(Records with scene code)
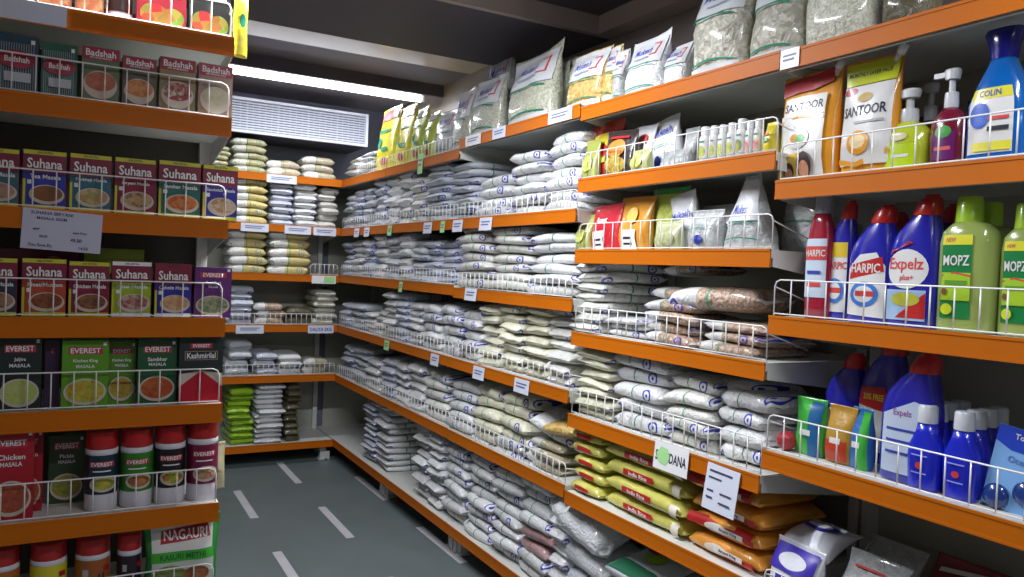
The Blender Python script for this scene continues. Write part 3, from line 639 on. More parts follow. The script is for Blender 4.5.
santoor(840, 898, 58, 'orange and white soap refill pouch with lime head and tilted white spout', True)
def pump(px0, px1, yt, m, items, label, back=.06):
    cy, w_, h_ = R(px0, px1, yt, z, back); h_ = min(h_, .27); r = w_/2; b = h_*.60
    secs = [(0,0,0,r*.82,r*.55,.8),(b*.05,0,0,r*.9,r*.6,.8),(b*.5,0,0,r*.97,r*.62,.8),(b*.75,0,0,r*.95,r*.6,.85),(b*.9,0,0,r*.7,r*.5,.9),(b,0,0,r*.4,r*.36,1)]
    cap = [(b,0,0,r*.34,r*.34,1),(b+.01,0,0,r*.36,r*.36,1),(b+h_*.15,0,0,r*.33,r*.33,1),(b+h_*.16,0,0,r*.16,r*.16,1),(b+h_*.30,0,0,r*.16,r*.16,1)]
    def ex(o):
        q = bmesh.new(); loft(q, [(b+h_*.28,0,0,r*.34,r*.3,.8),(b+h_*.36,0,0,r*.42,r*.3,.8),(b+h_*.38,0,0,r*.36,r*.26,.8)])
        bx(q, -r*.95, -.006, b+h_*.31, -r*.2, .006, b+h_*.36); mkobj('pump_head', q, mat((.62,.64,.66), .3, coat=.4), o)
    bottle('pump_bottle', (1.6+back+r*.6, cy, z+.001), -PI/2, secs, cap, m, mat((.60,.62,.64), .3, coat=.4), items, w_, b, fsec(secs), label, 'bottle', 'pump bottles on the near bay', ex)
pump(882, 929, 88, mat((.42,.50,.03), .15, coat=.8), [('rect',.1,.08,.9,.55,mat((.45,.62,.01), .3)),('ell',.5,.7,.2,.08,mat((.55,.5,.3),.2)),('rect',.35,.3,.75,.36,WF)], 'yellow-green hand wash bottle with a clear pump', )
pump(931, 968, 68, mat((.16,.01,.03), .15, coat=.8), [('rect',.15,.15,.85,.6,mat((.12,.01,.12), .3)),('ell',.5,.6,.25,.1,mat((.05,.3,.05),.3)),('rect',.25,.3,.75,.36,mat((.6,.1,.1),.4))], 'dark red hand wash bottle with a clear pump')
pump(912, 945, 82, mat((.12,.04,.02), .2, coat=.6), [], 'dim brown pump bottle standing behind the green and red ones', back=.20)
# big blue bottle
cy, w_, h_ = R(966, 1030, 10, z, .05); r = w_/2; h_ = min(h_, .285)
BL = mat((.005,.12,.45), .12, coat=.9); DBL = mat((.01,.01,.22), .2, coat=.6)
secs = [(0,0,0,r*.95,r*.5,.75),(h_*.04,0,0,r,r*.55,.75),(h_*.45,0,0,r,r*.55,.75),(h_*.60,0,0,r*.75,r*.48,.8),(h_*.72,0,0,r*.5,r*.38,.9),(h_*.80,0,0,r*.38,r*.3,1)]
bottle('cleaner_bottle', (1.65+r*.55, cy, z+.001), -PI/2, secs, [(h_*.78,0,0,r*.42,r*.34,1),(h_*.88,0,0,r*.46,r*.36,1),(h_*.97,0,0,r*.6,r*.4,.8),(h_*1.0,0,0,r*.55,r*.36,.8)], BL, DBL,
    [('rect',.08,.1,.85,.68,WF),('rect',.08,.60,.85,.70,col(.7,.65,.05)),('txt','COLIN',.45,.65,.06,.5,BLU),('ell',.3,.45,.18,.12,mat((.02,.1,.5),.3)),('rect',.45,.3,.8,.34,INK),('rect',.45,.4,.8,.43,REDL),('rect',.2,.12,.85,.2,col(.7,.65,.05))], w_, h_*.8, fsec(secs), 'large bright blue cleaner bottle with dark blue head, second shelf', 'bottle')
cy, w_, h_ = R(1005, 1060, 20, z, .20)
bottle('cleaner_bottle', (1.84, cy, z+.001), -PI/2, secs, [(h_*0+.21,0,0,r*.42,r*.34,1),(.25,0,0,r*.5,r*.34,1)], BL, DBL, None, w_, .2, None, 'second blue bottle hidden behind the large blue cleaner bottle', 'bottle')
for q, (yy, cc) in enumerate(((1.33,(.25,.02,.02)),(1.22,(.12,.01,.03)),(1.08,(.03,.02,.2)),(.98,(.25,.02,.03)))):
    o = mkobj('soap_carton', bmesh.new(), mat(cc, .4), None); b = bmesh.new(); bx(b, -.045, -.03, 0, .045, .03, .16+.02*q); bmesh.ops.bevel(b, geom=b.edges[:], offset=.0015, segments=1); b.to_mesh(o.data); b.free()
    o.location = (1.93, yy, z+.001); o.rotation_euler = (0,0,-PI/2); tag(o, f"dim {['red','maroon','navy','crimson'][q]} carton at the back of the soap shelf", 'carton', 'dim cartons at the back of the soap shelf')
# toilet cleaner bottles, shelf three
z = LN[2]
NB = mat((.02,.02,.36), .22, coat=.7); RC = mat((.55,.015,.01), .3, coat=.5)
def toilet(px0, px1, yt, z, back, m, cm, items, label, rz=0., slim=1., d=1.):
    cy, w_, h_ = R(px0, px1, yt, z, back); w_ *= d; r = w_/2
    secs = [(0,0,0,r*.93,r*.52,.7),(h_*.03,0,0,r,r*.56,.7),(h_*.30,0,0,r*1.0,r*.56,.7),(h_*.56,0,0,r*.98,r*.55,.72),(h_*.68,r*.05,0,r*.88,r*.52,.78),(h_*.78,r*.20,0,r*.66,r*.46,.85),(h_*.84,r*.32,0,r*.48,r*.40,.95),(h_*.88,r*.36,0,r*.42,r*.36,1)]
    cap = [(h_*.845,r*.33,0,r*.50,r*.42,1),(h_*.87,r*.35,0,r*.51,r*.43,1),(h_*.93,r*.42,0,r*.45,r*.38,1),(h_*.975,r*.47,0,r*.36,r*.30,1),(h_*.98,r*.47,0,r*.27,r*.24,1),(h_,r*.49,0,r*.24,r*.20,1)]
    return bottle('toilet_cleaner_bottle', (1.6+back+r*.56, cy, z+.001), -PI/2+rz, secs, cap, m, cm, items, w_, h_*.86, fsec(secs), label, 'bottle')
def harpic(extra): return [('poly',[(.06,.08),(.94,.06),(.94,.55),(.75,.68),(.35,.66),(.06,.52)],WF),('poly',[(.1,.42),(.92,.50),(.88,.64),(.14,.56)],RED),('txt','HARPIC',.5,.53,.09,.7,WF)]+extra
swirl = [('ell',.5,.28,.34,.12,mat((.05,.2,.6),.3)),('ell',.5,.28,.24,.08,WF),('rect',.3,.26,.75,.31,REDL)]
cy, w_, h_ = R(808, 832, 196, z, .05); r = w_/2
secs = [(0,0,0,r*.95,r*.6,.7),(h_*.1,0,0,r,r*.62,.7),(h_*.6,0,0,r,r*.62,.7),(h_*.78,0,0,r*.8,r*.5,.8),(h_*.86,0,0,r*.5,r*.45,1)]
bottle('toilet_cleaner_bottle', (1.65+r*.6, cy, z+.001), -PI/2, secs, [(h_*.85,0,0,r*.6,r*.5,1),(h_,0,0,r*.5,r*.45,1)], mat((.33,.01,.03),.25,coat=.6), mat((.45,.45,.48),.35),
    [('rect',.04,.2,.96,.75,mat((.55,.65,.75),.3)),('rect',.04,.55,.96,.68,REDL),('txt','HARPIC',.5,.615,.08,.85,WF),('rect',.2,.3,.8,.34,REDL),('rect',.2,.42,.8,.45,BLU)], w_, h_*.86, fsec(secs), 'narrow dark red cleaner bottle with a grey cap, leftmost on the third shelf', 'bottle')
toilet(828, 855, 202, z, .07, NB, RC, [('rect',.04,.08,.9,.6,WF),('rect',.04,.60,.9,.74,col(.7,.5,.03)),('txt','HARPIC',.5,.52,.09,.8,REDL)]+swirl, 'blue cleaner bottle with a yellow flash, second from the left on the third shelf')
toilet(849, 893, 206, z, .04, NB, RC, harpic(swirl), 'blue angled-neck cleaner bottle with white label and red cap, shelf centre')
toilet(866, 905, 213, z, .16, NB, RC, [], 'blue cleaner bottle hidden behind the angled-neck one, third shelf')
toilet(888, 938, 196, z, .04, NB, RC, [('ell',.48,.50,.44,.17,WF),('txt','Expelz',.46,.53,.13,.80,REDL),('txt','plus+',.5,.42,.06,.4,REDL),('poly',[(.08,.62),(.5,.74),(.6,.72),(.12,.66)],RED),('rect',.05,.06,.9,.32,mat((.35,.5,.7),.3)),('poly',[(.3,.08),(.9,.08),(.9,.30)],RED),('ell',.5,.24,.3,.06,col(.5,.5,.05))], 'large blue cleaner bottle with white oval label beside the green bottles')
toilet(922, 958, 205, z, .17, NB, RC, [], 'blue cleaner bottle in the dark behind the large one, third shelf')
LG = mat((.30,.38,.10), .18, coat=.6); LC = mat((.42,.70,.03), .3, coat=.5)
def mopz(px0, px1, yt, back, label, full):
    cy, w_, h_ = R(px0, px1, yt, z, back); r = w_/2
    secs = [(0,0,0,r*.95,r*.55,.6),(h_*.03,0,0,r,r*.58,.6),(h_*.66,0,0,r,r*.58,.6),(h_*.74,0,0,r*.93,r*.55,.65),(h_*.79,0,0,r*.7,r*.48,.8),(h_*.82,-r*.1,0,r*.42,r*.40,1)]
    it = [('rect',.12,.12,.72,.86,mat((.01,.20,.05),.3)),('rect',.12,.78,.72,.87,col(.7,.68,.03)),('txt','NEW',.3,.825,.04,.2,REDL),('txt','MOPZ',.42,.64,.12,.52,WF),('rect',.14,.28,.72,.53,mat((.35,.55,.03),.3)),('band',[(.14,.50),(.4,.53),(.72,.50)],.008,REDL),('rect',.22,.42,.66,.46,mat((.1,.3,.02),.4)),('ell',.28,.2,.12,.05,col(.6,.68,.02)),('ell',.22,.36,.06,.03,mat((.2,.05,.02),.4))]
    bottle('floor_cleaner_bottle', (1.6+back+r*.6, cy, z+.001), -PI/2, secs, [(h_*.81,-r*.1,0,r*.47,r*.44,1),(h_*.985,-r*.1,0,r*.43,r*.40,1),(h_,-r*.1,0,r*.38,r*.36,1)], LG, LC, it, w_, h_*.82, fsec(secs), label, 'bottle', 'pale green floor cleaner bottles')
mopz(938, 993, 197, .04, 'pale green floor cleaner bottle with lime cap, front and leftmost of its kind', True)
mopz(962, 1012, 203, .15, 'pale green floor cleaner bottle directly behind the front one', False)
mopz(1000, 1048, 204, .06, 'pale green floor cleaner bottle cut by the right edge of the photo', False)
mopz(1014, 1062, 208, .18, 'pale green floor cleaner bottle farthest back at the right edge', False)
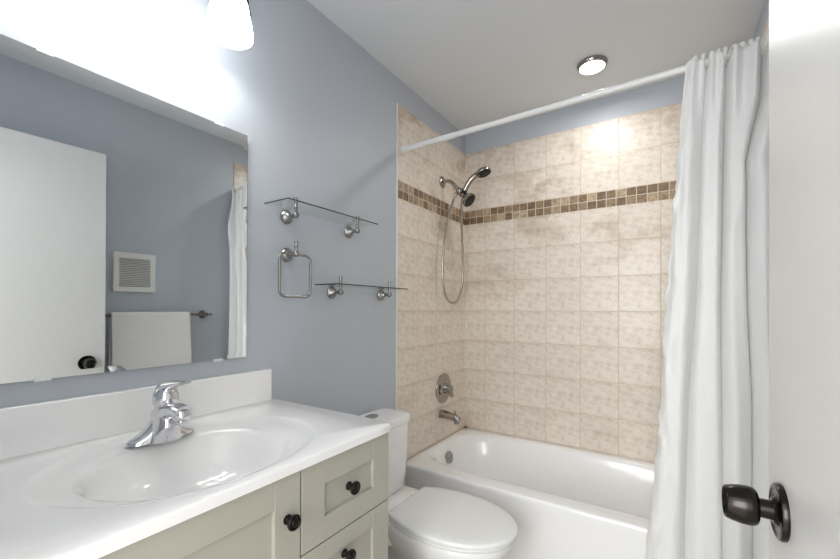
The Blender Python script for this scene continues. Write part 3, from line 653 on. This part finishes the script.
for (sx, sy_, a0) in ((1, 1, 0), (-1, 1, 90), (-1, -1, 180), (1, -1, 270)):
    for q in range(8):
        a = R(a0 + 90 * q / 7); rp.append((rc.x + 0.0, rc.y + sx * (hw - rr) + rr * math.cos(a), rc.z + sy_ * (hh - rr) + rr * math.sin(a)))
obj('ring', MB().tube(rp, 0.0052, 12, closed=True), 'satin_nickel', tr_)

# ------------------------------------------------------------------ right wall: vent, towel bar, towel
vn = thing('wall_vent', 'white louvred vent grille on the blue-grey wall above the towel bar, in the mirror', 'vent', (XR, 1.02, 1.42))
y0_, y1_, z0_, z1_ = 0.910, 1.130, 1.305, 1.540
fr = MB(); 
for a, b2 in (((0, 0), (1, 0.13)), ((0, 0.87), (1, 1)), ((0, 0.13), (0.13, 0.87)), ((0.87, 0.13), (1, 0.87))):
    fr.box((XR - 0.014, y0_ + (y1_ - y0_) * a[0], z0_ + (z1_ - z0_) * a[1]), (XR, y0_ + (y1_ - y0_) * b2[0], z0_ + (z1_ - z0_) * b2[1]))
obj('frame', fr, 'white_plastic', vn, smooth=False, bevel=0.003)
obj('duct_opening', MB().box((XR - 0.003, y0_ + 0.028, z0_ + 0.03), (XR - 0.0005, y1_ - 0.028, z1_ - 0.03)), 'vent_dark', vn, smooth=False)
sl = MB(); ns_ = 16
for k in range(ns_):
    z = z0_ + 0.034 + (z1_ - z0_ - 0.066) * (k + 0.4) / ns_
    sl.add([(XR - 0.004, y0_ + 0.028, z + 0.0045), (XR - 0.004, y1_ - 0.028, z + 0.0045), (XR - 0.0125, y1_ - 0.028, z - 0.0025), (XR - 0.0125, y0_ + 0.028, z - 0.0025),
            (XR - 0.004, y0_ + 0.028, z + 0.0062), (XR - 0.004, y1_ - 0.028, z + 0.0062), (XR - 0.0125, y1_ - 0.028, z + 0.0003), (XR - 0.0125, y0_ + 0.028, z + 0.0003)],
           [(0, 1, 2, 3), (4, 7, 6, 5), (0, 4, 5, 1), (1, 5, 6, 2), (2, 6, 7, 3), (3, 7, 4, 0)])
obj('louvres', sl, 'white_plastic', vn, smooth=False)
tb = thing('towel_bar', 'bronze towel bar with flared end posts on the right wall behind the door', 'towel bar', (XR, 1.12, 1.165))
BX, BZ = 1.466, 1.166
obj('bar', MB().tube([(BX, 0.815, BZ), (BX, 1.425, BZ)], 0.0075, 18), 'bronze_bar', tb)
for y, s_ in ((0.815, -1), (1.425, 1)):
    m = MB().lathe((XR, y, BZ), (-1, 0, 0), [(0, 0.0265), (0.004, 0.0275), (0.010, 0.0235), (0.018, 0.0155), (0.028, 0.0095), (0.060, 0.0085)], 28); p = obj('wall_post', m, 'bronze_bar', tb)
    m = MB().lathe((BX, y, BZ), (0, s_, 0), sphere_prof(0.0125, 10) , 20); obj('ball', m, 'bronze_bar', p)
    m = MB().lathe((BX, y, BZ), (0, s_, 0), [(0.009, 0.006), (0.018, 0.0045), (0.024, 0.0072), (0.034, 0.0062), (0.036, 0.001)], 16); obj('finial', m, 'bronze_bar', p)
tw = thing('towel', 'folded white towel hanging over the bar on the right wall', 'towel', (BX, 1.085, 0.74))
NU, NV = 90, 150; vs = []; uvs = []; fs = []
zf, zbk = 0.745, 0.80; Lf = BZ - zf; Lb = BZ - zbk; rr = 0.0155
for j in range(NV + 1):
    t = j / NV; tot = Lf + PI * rr + Lb; d = t * tot
    for i in range(NU + 1):
        u = i / NU; ywid = 0.415 + 0.022 * (1 - t) ; y = 0.880 + (u - 0.0) * ywid
        if d < Lf: z = zf + d; x = BX - rr - 0.014 * (1 - d / Lf) - 0.004 * math.sin(u * 9 + 1) * (1 - d / Lf); 
        elif d < Lf + PI * rr: a = (d - Lf) / rr; z = BZ + rr * math.sin(a) ; x = BX - rr * math.cos(a)
        else: z = BZ - (d - Lf - PI * rr); x = BX + rr + 0.002
        x = min(x, XR - 0.014)
        if d < Lf:
            for zc in (0.955, 0.975, 0.995):   # woven border bands
                x += 0.0012 * math.exp(-((z - zc) / 0.003) ** 2)
            x += 0.003 * noise.noise(Vector((y * 7, z * 6, 0.4)))
        if i in (0, NU): y += 0.0013 * math.sin(z * 240)
        if j == 0: z += 0.004 * noise.noise(Vector((y * 60, 0, 0)))
        vs.append((x, y, z)); uvs.append((y * 2, d * 2))
for j in range(NV):
    for i in range(NU):
        a = j * (NU + 1) + i; fs.append((a, a + 1, a + NU + 2, a + NU + 1))
mb = MB(); mb.v = vs; mb.f = fs
o = obj('towel_cloth', mb, 'towel_cloth', tw, angle=80, uv=uvs); s = o.modifiers.new('thickness', 'SOLIDIFY'); s.thickness = 0.007; s.offset = 0

# ------------------------------------------------------------------ lights as objects
vl = thing('vanity_light', 'vanity light with frosted bell glass shades glowing above the mirror', 'light fixture', (0, 0.44, 2.26))
m = MB(); m.loft([[(x, 0.452 + yy, 2.27 + zz) for yy, zz in [(0.30 * c, 0.055 * s2) for c, s2 in [((abs(math.cos(a)) ** 0.5) * (1 if math.cos(a) >= 0 else -1), (abs(math.sin(a)) ** 0.7) * (1 if math.sin(a) >= 0 else -1)) for a in [2 * PI * q / 48 for q in range(48)]]]] for x in (0.0, 0.015, 0.022)])
obj('backplate', m, 'nickel', vl, angle=40)
for y in SHADE_Y:
    ar = MB().tube(spl([(0.02, y, 2.27), (0.07, y, 2.285), (0.125, y, 2.275), (SHADE_X, y, 2.23), (SHADE_X, y, 2.15)], 6), 0.007, 14); arm = obj('arm', ar, 'nickel', vl)
    so = MB().lathe((SHADE_X, y, 2.165), (0, 0, -1), [(0, 0.010), (0.004, 0.024), (0.030, 0.027), (0.034, 0.024)], 28); obj('socket_cup', so, 'nickel', arm)
    shp = [(0.150, 0.026), (0.140, 0.031), (0.120, 0.039), (0.095, 0.049), (0.070, 0.053), (0.045, 0.058), (0.022, 0.0615), (0.006, 0.063), (0.0, 0.062)]
    shd = MB().lathe((SHADE_X, y, SHADE_Z - 0.005), (0, 0, 1), shp + [(0.001, 0.0605)] + [(h, r - 0.0035) for h, r in shp[:-1][::-1]], 48, cap0=False, cap1=False)
    s1 = obj('glass_shade', shd, 'shade_glass', vl, angle=60); s1['label'] = 'frosted white bell shade'
    bb = MB().lathe((SHADE_X, y, 2.075), (0, 0, 1), sphere_prof(0.030, 12), 24).lathe((SHADE_X, y, 2.09), (0, 0, 1), [(0, 0.024), (0.045, 0.014), (0.05, 0.013)], 20); obj('bulb', bb, 'bulb_glow', vl)
m = MB().tube(spl([(0.03, 0.74, 2.27), (0.09, 0.735, 2.235), (0.10, 0.72, 2.19), (0.10, 0.726, 2.15), (0.095, 0.735, 2.14)], 6), 0.003, 10); o = obj('scroll', m, 'black_bronze', vl)
m2 = MB().tube(spl([(0.02, 0.70, 2.20), (0.03, 0.735, 2.24), (0.03, 0.745, 2.27)], 6), 0.004, 10); obj('scroll', m2, 'black_bronze', vl)

cl = thing('ceiling_light', 'small round ceiling downlight with nickel trim over the tub', 'ceiling light', (0.888, 2.092, H))
m = MB().lathe((0.888, 2.092, H), (0, 0, -1), [(0, 0.0710), (0.004, 0.0715), (0.016, 0.0665), (0.020, 0.063), (0.0195, 0.059), (0.015, 0.058)], 48, cap1=False); obj('trim_ring', m, 'satin_nickel', cl, angle=40)
m = MB().lathe((0.888, 2.092, H), (0, 0, -1), [(0.014, 0.0595), (0.018, 0.059), (0.021, 0.042), (0.022, 0.001)], 48); o = obj('lens', m, 'lens_glow', cl); o['label'] = 'glowing white lens'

### WORK INSTRUCTIONS
Take the line that contains "finishes the script.", the line that contains "closed=True), 'satin_nickel', tr_)", and all lines between, and give them again exactly; include no other line.

### FULL SOLUTION
The Blender Python script for this scene continues. Write part 3, from line 653 on. This part finishes the script.
for (sx, sy_, a0) in ((1, 1, 0), (-1, 1, 90), (-1, -1, 180), (1, -1, 270)):
    for q in range(8):
        a = R(a0 + 90 * q / 7); rp.append((rc.x + 0.0, rc.y + sx * (hw - rr) + rr * math.cos(a), rc.z + sy_ * (hh - rr) + rr * math.sin(a)))
obj('ring', MB().tube(rp, 0.0052, 12, closed=True), 'satin_nickel', tr_)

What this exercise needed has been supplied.